The Constitution permits Congress to do that, he wrote. What it can't do is what Congress wrote into the law: compel citizens to purchase a product under the Commerce Clause. The Commerce Clause of the Constitution is broadly understood to regulate economic activity, Roberts wrote, but cannot be used to force someone to engage in economic activity.

In the high altitude precincts of constitutional legal theory, some conservatives were all atwitter with the idea that Roberts for the first time in the modern era placed significant limits on the use of the Commerce Clause as a vehicle for enhancing federal power. But as Richard A. Epstein, a legal scholar at Stanford University's Hoover Institution has argued since the ruling, what Roberts gave with one hand he took away with the other.

By declaring that Congress has the right to impose taxes on citizens who fail to engage in a mandated activity, Roberts may have signed off on a breathtaking expansion of federal government power. Clement's spin at the Union League, and it was spin, reflects this ongoing debate among conservative legal scholars and commentators on whether they won or lost. (On the left, by the way, there is little doubt about which way this thing went down. Most on the left agree they won.)

The purpose here isn't to weigh in on the merits of the president's health care policy. One of the few incontrovertible assertions in Roberts' majority opinion was that it is often better for Congress to resolve policy disputes than the courts, our least democratic of institutions. And there will be plenty of opportunities to do that in the election this year.

But the risk of Roberts' decision is that it drains meaning from language. It is the kind of legal reasoning, straining to reach a result not supported by underlying legal arguments and too clever by half, that gives ongoing life to the phrase, attributed to a Charles Dickens character, "the law is a ass."

Nowhere in the Affordable Care Act is the individual mandate described as a tax. It was defended by supporters in Congress as a penalty imposed under one of the enumerated powers afforded the federal government by the Constitution, the Commerce Clause.

In the 20 or so tax increases listed in the law, the individual mandate is not mentioned. The president, who surely knew it never would have passed Congress if it were packaged as a tax, continues to insist it is not a tax.

It is entirely possible that this entire discussion is one about semantics. Roberts may have concluded that the Commerce Clause doesn't allow the government to do certain things (causing at least two reporters to run from the courtroom the day he read his opinion from the bench to breathlessly tell their editors, wrongly as it turned out, that the court had struck down the law).

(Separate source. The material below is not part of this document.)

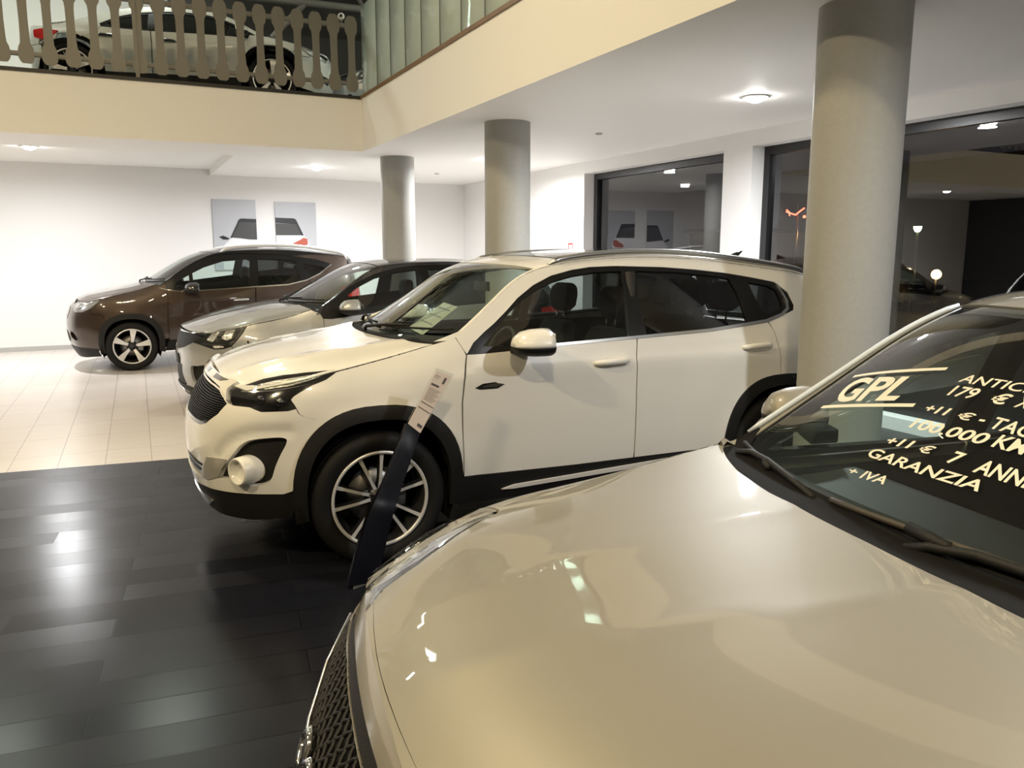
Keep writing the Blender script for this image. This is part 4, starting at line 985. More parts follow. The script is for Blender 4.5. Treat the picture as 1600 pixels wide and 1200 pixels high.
# head lamps
lamp = [(-.905, .95), (-.818, .977), (-.702, 1.016), (-.571, 1.037), (-.412, 1.049), (-.194, 1.056), (-.209, 1.034), (-.252, 1.008), (-.354, .982), (-.426, .95), (-.455, .935), (-.468, .919), (-.441, .893), (-.428, .878), (-.47, .868), (-.615, .863), (-.687, .883), (-.803, .885), (-.861, .919)]
hl = K.put('head_lamp', 'S', lamp, M_black_gloss, off=-.006, thick=.03, mode='both')
z7 = [(-.77, .966), (-.70, .99), (-.60, 1.012), (-.50, 1.024), (-.40, 1.033), (-.27, 1.043), (-.30, 1.025), (-.40, 1.004), (-.50, .985), (-.60, .972), (-.70, .965)]
K.put('lamp_reflector', 'S', z7, M_lamp_refl, off=-.0035, thick=.004, mode='both', parent=hl, res=.03)
K.put('lamp_bar', 'S', [(-.80, .955), (-.70, .958), (-.60, .966), (-.50, .978), (-.36, .995), (-.50, .972), (-.60, .96), (-.70, .951), (-.80, .948)], M_chrome, off=-.003, thick=.004, mode='both', parent=hl)
for i, sg in enumerate((-1, 1)):
    for s_, z_ in ((-.66, .915), (-.545, .905)):
        c0 = WB.side(np.array(s_), np.array(z_)); m = MB(); m.ball((c0[0]+.022, c0[1] if sg < 0 else -c0[1], z_), (.026, .026, .024), 14); m.build('lamp_projector', M_black_gloss, hl[i])
K.put('lamp_lens', 'S', lamp, G_lens, off=.003, thick=0, mode='both', parent=hl)
# bonnet
H_ = WB._nh-1
bon = K.put('bonnet', 'H', [(0.0, -1), (1, -1), (2, -1), (3, -1), (3.96, -1), (3.93, -.85), (3.84, -.6), (3.80, -.3), (3.79, 0), (3.80, .3), (3.84, .6), (3.93, .85), (3.96, 1), (3, 1), (2, 1), (1, 1), (0, 1), (0, .5), (0, 0), (0, -.5)], P, mode='mid', thick=.02)
K.put('bonnet_underside', 'H', [(0.05, -.97), (3.9, -.97), (3.9, .97), (.05, .97)], M_liner, off=-.022, thick=0, mode='mid', parent=bon, res=.1)
K.put('cowl_panel', 'H', [(3.9, -.97), (3.78, -.6), (3.74, 0), (3.78, .6), (3.9, .97), (4.12, .97), (4.14, 0), (4.12, -.97)], M_liner, off=-.008, thick=0, mode='mid')
# wings
fen = K.hoodline(K.hood_a(-.19), 3.96)+[(.40, 1.176), (.452, 1.19), (.485, 1.125), (.495, 1.10), (.482, 1.044), (.467, .961), (.454, .846), (.454, .752), (.458, .596), (.462, .435)]
fen += [(.452, .43)]+archF(8, 130)[1:]+[(-.250, .803), (-.250, .812), (-.323, .817), (-.381, .833), (-.409, .85), (-.424, .875), (-.437, .892), (-.464, .919), (-.451, .935), (-.423, .951), (-.352, .984), (-.250, 1.010), (-.205, 1.036)]
fens = K.put('front_wing', 'S', fen, P, mode='both', thick=.02)
# body side: pillars, roof edge and rear quarter in one sheet round the window opening
dlo = [(.502, 1.107), (.546, 1.164), (.618, 1.217), (.691, 1.263), (.778, 1.326), (.865, 1.394), (.981, 1.462), (1.112, 1.514), (1.257, 1.545), (1.387, 1.561), (1.561, 1.566), (1.678, 1.563), (1.91, 1.556), (2.142, 1.54), (2.388, 1.514), (2.577, 1.485), (2.766, 1.452), (2.853, 1.383), (2.873, 1.30), (2.855, 1.269), (2.78, 1.248), (2.606, 1.211)]
rl_ = K.roofline(0, 6.0)
side = [(.335, 1.176)]+rl_[1:]+[(3.22, 1.30), (3.36, 1.12), (3.34, 1.06), (3.08, 1.04), (3.05, .88), (3.32, .84), (3.2, .75), (3.16, .5), (3.145, .43)]+archR(8, 104)+[(2.612, .864), (2.668, .80), (2.668, .966), (2.640, 1.149), (2.61, 1.209)]+list(reversed(dlo[:-1]))+[(.488, 1.125), (.455, 1.193), (.42, 1.178)]
K.put('body_side', 'S', side, P, mode='both', thick=.02)
fdoor = [(.502, 1.102), (.491, 1.044), (.476, .961), (.463, .846), (.463, .752), (.467, .596), (.470, .432), (.764, .420), (1.17, .418), (1.572, .418), (1.558, .836), (1.558, 1.029), (1.583, 1.140), (1.01, 1.121), (.62, 1.104)]
rdoor = [(1.591, 1.140), (1.566, 1.029), (1.566, .836), (1.580, .418), (2.225, .418), (2.24, .43)]+list(reversed(archR(104, 172)))+[(2.604, .864), (2.660, .80), (2.660, .966), (2.632, 1.149), (2.602, 1.198), (2.127, 1.158)]
ad = archR(104, 172); rdoor = [(1.591, 1.140), (1.566, 1.029), (1.566, .836), (1.580, .418), (2.232, .418)]+list(reversed(ad))+[(2.604, .864), (2.660, .80), (2.660, .966), (2.632, 1.149), (2.602, 1.198), (2.127, 1.158)]
fd = K.put('front_door', 'S', fdoor, P, mode='both', thick=.02); rd = K.put('rear_door', 'S', rdoor, P, mode='both', thick=.02)
sill = [(.462, .428), (1.576, .412), (2.24, .412), (2.235, .36), (2.26, .275), (1.5, .262), (.45, .262), (.46, .36)]
sl_ = K.put('sill_cladding', 'S', sill, M_black, mode='both', off=.006)
K.put('sill_moulding', 'S', [(.70, .326), (.78, .345), (2.1, .402), (2.1, .374), (.78, .322)], mat('pale_moulding', (.74, .73, .70), .3, coat=.5), mode='both', off=.016, parent=sl_)
K.put('arch_cladding', 'S', archF(-8, 188)+list(reversed(archF(-8, 188, .385, .425))), M_black, mode='both', off=.012, thick=.05)
K.put('arch_cladding', 'S', archR(-8, 188)+list(reversed(archR(-8, 188, .385, .425))), M_black, mode='both', off=.012, thick=.05)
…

But he said that if you think of it as a tax, it's acceptable. This is by the way in the same opinion where Roberts earlier concluded that in fact the individual mandate is not a tax for the purposes of his anti-injunction act analysis. One of the lofty standards I try always to apply in deciding whether to write a story is to ask whether I can make it into a television show. It is clearly the case that the anti-injunction act is not television show material, so I won't bore you with the stupefying details.

But in brief, the act presented a threshold question. It bars suits by taxpayers against the government to overturn taxes before the government has begun to collect them. If the individual mandate was a tax, then the challenge to the Affordable Care Act had to go because the government hadn't begun to collect the penalty or tax or whatever.

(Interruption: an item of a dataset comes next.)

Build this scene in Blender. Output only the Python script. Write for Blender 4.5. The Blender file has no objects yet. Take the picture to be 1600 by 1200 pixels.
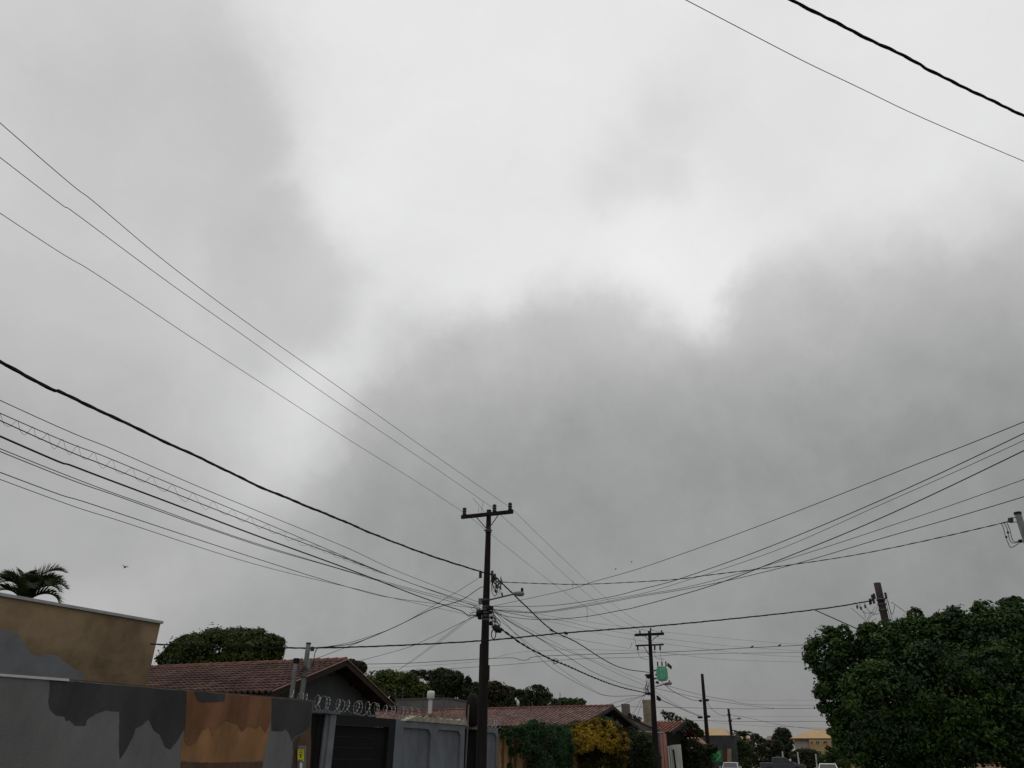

There would have been no definitive decision. It would have been a punt.

Roberts, clearly looking for a way to uphold the law, at first concluded it was not a tax — before he decided that it was.

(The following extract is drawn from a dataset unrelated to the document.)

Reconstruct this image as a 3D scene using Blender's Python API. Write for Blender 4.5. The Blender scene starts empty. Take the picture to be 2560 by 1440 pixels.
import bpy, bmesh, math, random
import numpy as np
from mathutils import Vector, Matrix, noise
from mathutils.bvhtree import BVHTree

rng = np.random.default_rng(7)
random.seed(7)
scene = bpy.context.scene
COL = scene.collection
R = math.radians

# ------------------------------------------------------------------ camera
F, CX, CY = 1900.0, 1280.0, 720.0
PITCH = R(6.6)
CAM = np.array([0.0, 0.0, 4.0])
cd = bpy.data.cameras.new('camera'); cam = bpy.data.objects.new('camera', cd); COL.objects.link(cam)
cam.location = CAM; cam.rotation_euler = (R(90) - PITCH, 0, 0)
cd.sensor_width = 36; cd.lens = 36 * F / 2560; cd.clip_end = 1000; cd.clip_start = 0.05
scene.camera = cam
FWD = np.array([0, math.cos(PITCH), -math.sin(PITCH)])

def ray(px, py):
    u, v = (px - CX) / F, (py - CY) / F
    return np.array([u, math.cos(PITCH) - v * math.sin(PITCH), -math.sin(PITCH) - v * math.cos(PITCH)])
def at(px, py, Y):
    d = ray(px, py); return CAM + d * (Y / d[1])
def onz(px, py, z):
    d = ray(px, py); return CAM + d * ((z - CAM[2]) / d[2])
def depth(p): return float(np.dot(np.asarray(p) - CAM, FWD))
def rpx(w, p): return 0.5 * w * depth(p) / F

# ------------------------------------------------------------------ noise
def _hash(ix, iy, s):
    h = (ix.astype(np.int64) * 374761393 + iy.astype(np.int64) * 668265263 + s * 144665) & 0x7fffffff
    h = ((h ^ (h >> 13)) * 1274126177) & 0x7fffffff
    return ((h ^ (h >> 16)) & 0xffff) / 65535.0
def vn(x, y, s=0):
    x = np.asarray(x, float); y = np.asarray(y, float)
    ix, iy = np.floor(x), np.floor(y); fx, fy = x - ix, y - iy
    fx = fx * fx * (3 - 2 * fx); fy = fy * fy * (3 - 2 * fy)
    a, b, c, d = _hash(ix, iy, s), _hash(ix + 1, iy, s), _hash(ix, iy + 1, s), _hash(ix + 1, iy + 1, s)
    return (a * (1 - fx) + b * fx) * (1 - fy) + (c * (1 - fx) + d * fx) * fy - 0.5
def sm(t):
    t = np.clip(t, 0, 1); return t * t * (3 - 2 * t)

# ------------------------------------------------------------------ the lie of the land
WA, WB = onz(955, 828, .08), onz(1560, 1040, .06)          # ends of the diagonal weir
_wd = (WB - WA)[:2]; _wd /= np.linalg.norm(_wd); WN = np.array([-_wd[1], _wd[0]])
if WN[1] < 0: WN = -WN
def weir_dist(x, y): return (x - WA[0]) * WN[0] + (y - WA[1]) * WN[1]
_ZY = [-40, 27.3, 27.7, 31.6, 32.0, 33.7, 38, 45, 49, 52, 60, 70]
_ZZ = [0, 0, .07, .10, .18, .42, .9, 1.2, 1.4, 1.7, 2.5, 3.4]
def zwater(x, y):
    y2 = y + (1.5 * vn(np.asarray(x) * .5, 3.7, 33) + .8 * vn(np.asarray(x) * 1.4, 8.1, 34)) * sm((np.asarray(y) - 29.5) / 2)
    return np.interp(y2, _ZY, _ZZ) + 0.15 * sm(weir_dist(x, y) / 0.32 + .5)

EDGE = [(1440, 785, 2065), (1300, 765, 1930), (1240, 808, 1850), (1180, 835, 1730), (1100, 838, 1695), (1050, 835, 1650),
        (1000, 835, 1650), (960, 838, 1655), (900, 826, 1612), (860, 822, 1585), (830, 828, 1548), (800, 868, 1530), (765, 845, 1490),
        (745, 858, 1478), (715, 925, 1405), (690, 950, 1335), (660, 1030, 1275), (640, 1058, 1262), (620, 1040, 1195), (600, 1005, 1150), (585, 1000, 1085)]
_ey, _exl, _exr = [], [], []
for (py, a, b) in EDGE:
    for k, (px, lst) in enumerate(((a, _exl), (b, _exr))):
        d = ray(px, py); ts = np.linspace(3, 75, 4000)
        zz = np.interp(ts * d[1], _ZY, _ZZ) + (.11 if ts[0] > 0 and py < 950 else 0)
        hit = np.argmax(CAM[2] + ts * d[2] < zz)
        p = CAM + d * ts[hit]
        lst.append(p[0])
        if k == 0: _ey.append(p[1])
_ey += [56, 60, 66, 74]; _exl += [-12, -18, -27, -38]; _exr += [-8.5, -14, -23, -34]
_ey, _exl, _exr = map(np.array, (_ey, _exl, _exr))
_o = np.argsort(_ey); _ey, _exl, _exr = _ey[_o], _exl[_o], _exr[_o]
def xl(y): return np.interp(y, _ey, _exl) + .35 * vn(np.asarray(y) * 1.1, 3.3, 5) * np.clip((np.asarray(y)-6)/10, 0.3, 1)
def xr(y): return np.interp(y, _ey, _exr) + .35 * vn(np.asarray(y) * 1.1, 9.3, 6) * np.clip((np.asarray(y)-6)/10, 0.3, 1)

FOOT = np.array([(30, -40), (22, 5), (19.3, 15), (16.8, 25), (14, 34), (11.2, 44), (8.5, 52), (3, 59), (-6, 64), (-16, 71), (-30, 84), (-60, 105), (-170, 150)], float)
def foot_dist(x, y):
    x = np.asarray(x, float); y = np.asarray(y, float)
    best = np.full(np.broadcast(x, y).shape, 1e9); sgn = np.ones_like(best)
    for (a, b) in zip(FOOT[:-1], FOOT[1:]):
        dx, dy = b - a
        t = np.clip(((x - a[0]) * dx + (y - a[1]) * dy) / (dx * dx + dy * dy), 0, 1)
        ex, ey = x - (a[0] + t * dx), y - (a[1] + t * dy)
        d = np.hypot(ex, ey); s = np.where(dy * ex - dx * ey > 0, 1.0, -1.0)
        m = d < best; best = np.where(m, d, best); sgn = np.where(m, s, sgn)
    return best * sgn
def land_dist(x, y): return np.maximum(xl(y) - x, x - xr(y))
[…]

Much of the analysis in the days immediately following Roberts opinion focused on whether Roberts, with his surprising conclusion that the mandate was a tax and therefore constitutional, dwelled on speculation that the chief justice had delivered both a legal opinion and a political compromise. So concerned was Roberts about the image of the court as a nonpartisan, honest broker that he stretched the limits of legal reasoning to give something to everyone. If that was intention, it's not all clear he achieved that result. What seems indisputable though is that language came out a loser.